Inglourious Basterds

The first trailer for Quentin Tarantino’s revisionist World War II drama sells it as a bombastic action film with a heavy rock soundtrack. 

The finished film though has much more to offer. Melanie Laurent’s Shoshanna, the film’s main protagonist, barely gets a look in here, and the film’s many talk-heavy scenes are completely absent. In this case, the trailer completely misses the point. ‘Jarhead’ and ‘The Road’ pulled similar tricks, promising heavy action, instead of the brooding introspective films they really were.

Alien 3

The development of ‘Alien 3’ was a tortuous process for 20th Century Fox. A number of writers and directors were attached before David Fincher was drafted in at the 11th hour to shoot the film from an unfinished script.

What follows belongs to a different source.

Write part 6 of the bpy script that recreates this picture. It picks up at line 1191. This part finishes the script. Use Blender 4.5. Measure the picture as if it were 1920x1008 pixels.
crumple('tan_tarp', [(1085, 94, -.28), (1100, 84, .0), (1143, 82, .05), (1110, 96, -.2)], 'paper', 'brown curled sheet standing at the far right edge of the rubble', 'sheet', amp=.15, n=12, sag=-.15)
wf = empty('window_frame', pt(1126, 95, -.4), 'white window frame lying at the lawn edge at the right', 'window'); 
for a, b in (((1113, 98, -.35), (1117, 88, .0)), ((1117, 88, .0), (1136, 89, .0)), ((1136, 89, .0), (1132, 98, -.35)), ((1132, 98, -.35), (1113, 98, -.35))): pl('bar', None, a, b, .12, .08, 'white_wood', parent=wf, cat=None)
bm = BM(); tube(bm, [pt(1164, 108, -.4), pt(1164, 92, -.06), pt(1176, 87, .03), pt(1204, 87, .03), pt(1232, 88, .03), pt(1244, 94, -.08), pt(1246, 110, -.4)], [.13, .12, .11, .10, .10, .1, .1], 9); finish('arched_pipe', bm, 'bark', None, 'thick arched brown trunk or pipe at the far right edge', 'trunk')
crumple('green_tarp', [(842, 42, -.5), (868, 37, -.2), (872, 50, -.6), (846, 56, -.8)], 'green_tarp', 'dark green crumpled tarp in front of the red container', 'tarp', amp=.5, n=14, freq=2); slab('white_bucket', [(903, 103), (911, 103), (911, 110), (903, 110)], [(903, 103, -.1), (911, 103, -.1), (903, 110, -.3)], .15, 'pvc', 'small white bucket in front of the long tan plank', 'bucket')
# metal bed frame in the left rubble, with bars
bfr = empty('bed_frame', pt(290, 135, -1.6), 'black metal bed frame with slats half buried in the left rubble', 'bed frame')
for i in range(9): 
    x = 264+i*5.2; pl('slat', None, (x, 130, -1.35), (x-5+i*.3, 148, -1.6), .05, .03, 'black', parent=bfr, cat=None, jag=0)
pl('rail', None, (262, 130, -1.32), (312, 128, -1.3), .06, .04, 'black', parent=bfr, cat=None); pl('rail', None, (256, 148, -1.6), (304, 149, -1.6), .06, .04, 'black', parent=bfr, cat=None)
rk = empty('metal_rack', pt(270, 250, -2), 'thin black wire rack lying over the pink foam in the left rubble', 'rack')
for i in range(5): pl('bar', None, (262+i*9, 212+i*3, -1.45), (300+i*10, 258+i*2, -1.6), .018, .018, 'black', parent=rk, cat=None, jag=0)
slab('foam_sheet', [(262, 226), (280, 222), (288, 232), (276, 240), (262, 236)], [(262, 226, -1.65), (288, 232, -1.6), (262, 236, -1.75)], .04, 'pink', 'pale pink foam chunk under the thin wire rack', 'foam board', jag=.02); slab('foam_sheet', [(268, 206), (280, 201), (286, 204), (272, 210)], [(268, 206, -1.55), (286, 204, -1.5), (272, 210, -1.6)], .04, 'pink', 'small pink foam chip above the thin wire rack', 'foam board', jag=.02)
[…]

This early teaser trailer is testament to the confusion that surrounded the project right from its conception. “In 1979 we discovered, in space, no-one can hear you scream,” intones the voiceover, “In 1992 we will discover, on Earth, everyone can hear you scream.” Except, that in Alien 3, the story occurs on a prison planet millions of miles away from Earth.

Chappie

The people in charge of marketing ‘Chappie’ clearly had a tricky time figuring out the best way to sell this sci-fi curio as each trailer seemed to pitch a completely different style of movie.

One minute it looked like an action film, the next a sweet ‘Short Circuit’ style drama, the next; a full on comedy. Funnily enough, the finished film was a weird mix of all three, but one thing that was definitely missing from the trailers was emphasis on Ninja and Yolandi, the divisive Die Antwoord rappers who feature heavily in the film.

The Grey

Trailers for ‘The Grey’ promised an all-action survival thriller with Liam Neeson literally fist-fighting with a wolf. What Joe Carnahan’s film actually delivered was a pensive, cerebral meditation on grief with a heartbreaking performance from the recently bereaved Neeson.

This is not what people were expecting from the pair who brought us ‘The A-Team’.

Predators

All the trailers for the third ‘Predator’ film (‘AVP’ doesn’t count) featured a rather awesome looking scene that saw Adrien Brody’s buff Royce targeted by dozens of Predators. Finally, we all thought, the franchise is going to deliver on the promise teased in ‘Predator 2’. We’re going to see huge swathes of Predators working together.

However, that scene doesn’t actually happen in the film that was released into cinemas. Instead, there are just three Predators they have to fight off. What a con!